Si certains ministères des Affaires étrangères ont publiquement condamné l’invasion russe en Ukraine, d’autres ont voulu maintenir une certaine distance, tout en exhortant les belligérants à la négociation. Les pressions diplomatiques, de l’Union européenne comme de la Russie, se sont multipliées depuis le premier jour pour qu’ils expriment leur point de vue sur la guerre.
Dans un discours très remarqué, c’est le Kenya à l’ONU, le premier, qui a condamné l’usage de la force par la Russie et le mépris de la diplomatie. À sa suite, le Ghana, membre du Conseil lui aussi, a dit son soutien à « l’intégrité territoriale de l’Ukraine », comme le Gabon, troisième membre africain, qui a, lui aussi, a voté la résolution condamnant « l’agression » russe et appelé à un cessez-le-feu immédiat.
Après quoi, la Cédéao, ainsi que le président sénégalais Macky Sall et celui de la Commission de l’Union africaine Moussa Faki Mahamat, ont, eux aussi, « condamné […] l’invasion militaire » et « exhorté » les deux parties à « un cessez-le-feu » et à des « négociations sans délai », de même que le Niger, le Maroc, la Côte d’Ivoire et l’Afrique du Sud, pourtant alliée de la Russie au sein des Brics, ou encore le Nigeria.
14 abstentions de pays africains, 28 votes pour
14 abstentions sur 35 viennent des pays africains, avec entre autres le Congo-Brazzaville, Madagascar, le Mali, le Sénégal, le Soudan, l’Algérie, l’Éthiopie ou encore l’Afrique du Sud qui se sont abstenus.
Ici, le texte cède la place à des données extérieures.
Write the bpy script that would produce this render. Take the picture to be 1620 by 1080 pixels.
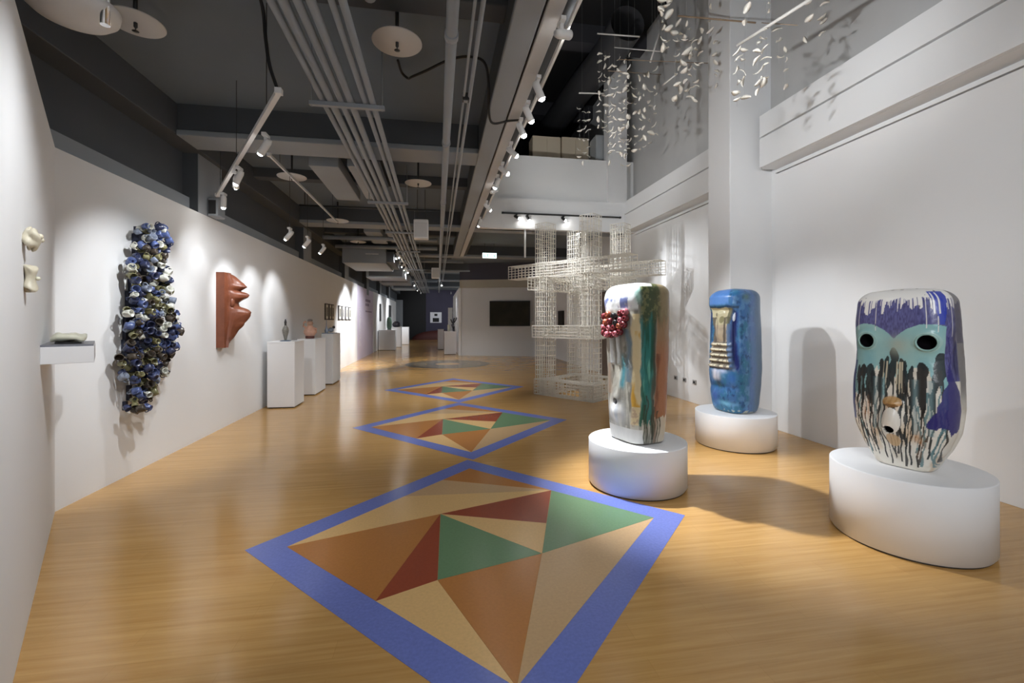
import bpy, math, random
import numpy as np
from mathutils import Vector, Matrix, Euler

for o in list(bpy.data.objects): bpy.data.objects.remove(o, do_unlink=True)
SC = bpy.context.scene
COL = SC.collection

# ------------------------------------------------------------------ camera
YAW = math.atan((810 - 692) / 700.0)            # room axis lies left of the view axis
cam_d = bpy.data.cameras.new('camera')
cam_d.sensor_fit = 'HORIZONTAL'; cam_d.sensor_width = 36.0
cam_d.lens = 36.0 * 700.0 / 1620.0
cam_d.shift_y = -33.0 / 1620.0
cam_d.clip_start = 0.05; cam_d.clip_end = 200
cam = bpy.data.objects.new('camera', cam_d); COL.objects.link(cam)
cam.location = (0, 0, 1.5); cam.rotation_euler = (math.pi / 2, 0, -YAW)
SC.camera = cam

# ------------------------------------------------------------------ world, exposure
W = bpy.data.worlds.new('world'); SC.world = W; W.use_nodes = True
bg = W.node_tree.nodes['Background']
bg.inputs[0].default_value = (0.86, 0.93, 1.0, 1); bg.inputs[1].default_value = 1.08
VS = SC.view_settings
VS.view_transform = 'Standard'; VS.look = 'None'; VS.gamma = 1.0; VS.exposure = 0.0
try: VS.use_curve_mapping = False
except Exception: pass
LAMP = 1.0                                       # common factor on every spot lamp

# ------------------------------------------------------------------ materials
def lin(r, g, b):
    f = lambda c: (c / 255.0) / 12.92 if c / 255.0 <= 0.04045 else ((c / 255.0 + 0.055) / 1.055) ** 2.4
    return (f(r), f(g), f(b), 1)
MATS = {}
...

Ce qui confirme l’embarras d’une partie de continent vis-à-vis de ce conflit. Certains sont des alliés de longue date de Moscou, comme Alger, d’autres sont en train de se rapprocher des Russes, comme le Mali, en pleine transition.
Les Sud-Africains, par exemple, ont rappelé leur profonde inquiétude, le besoin de respecter la souveraineté et l’intégrité territoriale des États. Mais Pretoria a aussi estimé que la résolution ne créait pas d’environnement constructif pour les négociations. Le pays aurait souhaité un texte plus centré sur le rapprochement, sur « la construction de ponts » entre Russie et Ukraine. « Il faut que les parties s’engagent à trouver un compromis, à construire la confiance. Mais ce texte ne permet pas cela », a expliqué la représentante sud-africaine.
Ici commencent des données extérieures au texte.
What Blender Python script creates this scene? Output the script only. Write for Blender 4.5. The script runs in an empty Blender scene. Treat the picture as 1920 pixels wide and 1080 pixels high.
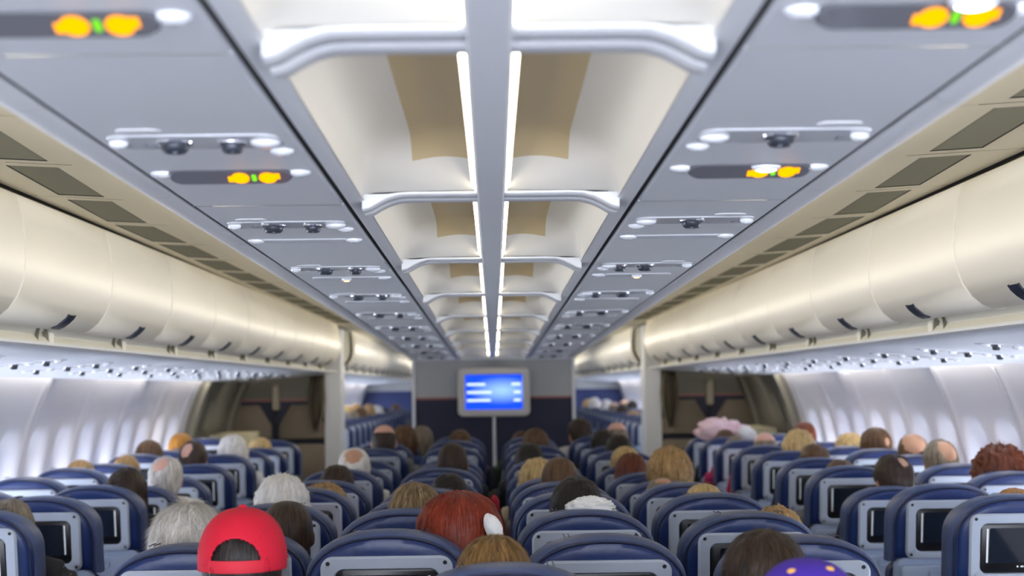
import bpy, bmesh, math, random
from math import sin, cos, pi, radians, atan, tan, hypot
from mathutils import Vector, Matrix, noise

random.seed(7)
scn = bpy.context.scene
COL = scn.collection

# ------------------------------------------------------------------ camera
F = 2970.0
ROLL = -0.0131
CAMZ = 1.5
def _cam():
    a0, b0 = (925 - 960) / F, -(760 - 540) / F
    a = cos(ROLL) * a0 - sin(ROLL) * b0
    b = sin(ROLL) * a0 + cos(ROLL) * b0
    p = atan(-b)
    return Matrix.Rotation(atan(a * cos(p)), 3, 'Z') @ Matrix.Rotation(pi / 2 + p, 3, 'X') @ Matrix.Rotation(ROLL, 3, 'Z')
CR = _cam()
cam = bpy.data.objects.new('camera', bpy.data.cameras.new('camera'))
COL.objects.link(cam)
cam.location = (0, 0, CAMZ)
cam.rotation_euler = CR.to_euler()
cam.data.sensor_width = 36
cam.data.lens = 36 * F / 1920
cam.data.clip_start = .05
cam.data.dof.use_dof = True
cam.data.dof.focus_distance = 4.3
cam.data.dof.aperture_fstop = 3.4
scn.camera = cam

def at(px, py, Y):
    """the point of the cabin at distance Y seen at a pixel of the photograph"""
    v = CR @ Vector(((px - 960) / F, -(py - 540) / F, -1))
    return Vector((0, 0, CAMZ)) + v * (Y / v.y)

def g(Y):                       # the cabin floor, walls and bins climb gently towards the nose
    return .0115 * (Y - 4.5)
def CE(Y):                      # height of the centre ceiling panels
    return CAMZ + .457 - .003 * Y

# ------------------------------------------------------------------ materials
def lin(c):
    c = c / 255
    return c / 12.92 if c <= .04045 else ((c + .055) / 1.055) ** 2.4
def rgb(r, g_, b):
    return (lin(r), lin(g_), lin(b), 1)
MATS = {}
def mat(name, col, rough=.5, metal=0, bump=0, bscale=60, var=0, spec=.5, coat=0, emit=None, estr=0):
    if name in MATS: return MATS[name]
    m = bpy.data.materials.new(name); m.use_nodes = True
    n, l = m.node_tree.nodes, m.node_tree.links
    b = n['Principled BSDF']
    c = rgb(*col)
    b.inputs['Base Color'].default_value = c
    b.inputs['Roughness'].default_value = rough
    b.inputs['Metallic'].default_value = metal
    b.inputs['Specular IOR Level'].default_value = spec
    b.inputs['Coat Weight'].default_value = coat
    if emit:
        b.inputs['Emission Color'].default_value = rgb(*emit)
        b.inputs['Emission Strength'].default_value = estr
    if bump or var:
        tc = n.new('ShaderNodeTexCoord')
        nz = n.new('ShaderNodeTexNoise'); nz.inputs['Scale'].default_value = bscale; nz.inputs['Detail'].default_value = 4
        l.new(tc.outputs['Object'], nz.inputs['Vector'])
        if var:
            r = n.new('ShaderNodeValToRGB')
            r.color_ramp.elements[0].position = .3; r.color_ramp.elements[1].position = .7
            r.color_ramp.elements[0].color = tuple(x * (1 - var) for x in c[:3]) + (1,)
            r.color_ramp.elements[1].color = tuple(min(1, x * (1 + var)) for x in c[:3]) + (1,)
            l.new(nz.outputs['Fac'], r.inputs['Fac']); l.new(r.outputs['Color'], b.inputs['Base Color'])
        if bump:
            bp = n.new('ShaderNodeBump'); bp.inputs['Strength'].default_value = bump; bp.inputs['Distance'].default_value = .01
            l.new(nz.outputs['Fac'], bp.inputs['Height']); l.new(bp.outputs['Normal'], b.inputs['Normal'])
    MATS[name] = m
    return m
def glow(name, col, s):
    if name in MATS: return MATS[name]
    m = bpy.data.materials.new(name); m.use_nodes = True
    n, l = m.node_tree.nodes, m.node_tree.links
    n.remove(n['Principled BSDF'])
    e = n.new('ShaderNodeEmission'); e.inputs['Color'].default_value = rgb(*col); e.inputs['Strength'].default_value = s
    l.new(e.outputs[0], n['Material Output'].inputs['Surface'])
    MATS[name] = m
    return m
def hairmat(name, dark, light, mid=None, rough=.45):
    if name in MATS: return MATS[name]
    m = bpy.data.materials.new(name); m.use_nodes = True
    n, l = m.node_tree.nodes, m.node_tree.links
    b = n['Principled BSDF']; b.inputs['Roughness'].default_value = rough; b.inputs['Specular IOR Level'].default_value = .35
    uv = n.new('ShaderNodeUVMap'); mp = n.new('ShaderNodeMapping'); mp.inputs['Scale'].default_value = (34, 2.2, 1)
    nz = n.new('ShaderNodeTexNoise'); nz.inputs['Scale'].default_value = 1.5; nz.inputs['Detail'].default_value = 5; nz.inputs['Roughness'].default_value = .65
    r = n.new('ShaderNodeValToRGB')
    r.color_ramp.elements[0].position = .34; r.color_ramp.elements[0].color = rgb(*dark)
    r.color_ramp.elements[1].position = .68; r.color_ramp.elements[1].color = rgb(*light)
    if mid:
        e = r.color_ramp.elements.new(.5); e.color = rgb(*mid)
    bp = n.new('ShaderNodeBump'); bp.inputs['Strength'].default_value = .7; bp.inputs['Distance'].default_value = .006
    l.new(uv.outputs[0], mp.inputs[0]); l.new(mp.outputs[0], nz.inputs['Vector'])
    l.new(nz.outputs['Fac'], r.inputs['Fac']); l.new(r.outputs['Color'], b.inputs['Base Color'])
    l.new(nz.outputs['Fac'], bp.inputs['Height']); l.new(bp.outputs['Normal'], b.inputs['Normal'])
    MATS[name] = m
    return m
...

« La résolution ne crée pas un environnement favorable à la diplomatie, au dialogue et à la médiation. L’Afrique du Sud estime qu’un plus grand effort aurait dû être déployé pour rapprocher les parties en vue d’un dialogue. Le texte dans sa forme actuelle pourrait créer un fossé encore plus grand, au lieu de contribuer à une résolution du conflit. La résolution aurait dû accueillir avec bienveillance le début des négociations entre les parties. On sait que les causes d’un conflit sont liés à l’inquiétude des parties vis-à-vis de leur sécurité. Il aurait fallu aborder cela dans la résolution. L’Afrique du Sud estime que l’ONU devrait être utilisée comme une plateforme pour rapprocher les points de vue, régler les divergences d’opinion, fournir des recommandations et un soutien aux parties pour qu’elles se parlent dans un esprit de compromis. Tout en faisant baisser les tensions, en s’engageant à la cessation des hostilités, en construisant la confiance. Malheureusement, le texte qui est devant nous n’a pas fait cela »
La Tunisie a expliqué avoir voulu soutenir les valeurs onusiennes. Le représentant de Tunis a demandé à ce qu’une solution pacifique soit trouvée par le dialogue, afin de mettre fin à cette tragédie humaine. « Aucune option militaire ne peut régler une crise. Seule la négociation y parviendra », a indiqué le pays.
Par ailleurs, peut-être pour envoyer un signal, des pays ont carrément décider de ne pas voter du tout : Burkina, Guinée, Cameroun ou encore Éthiopie. Un seul pays africain a voté contre cette résolution, sans surprise, il s’agit de l’Érythrée.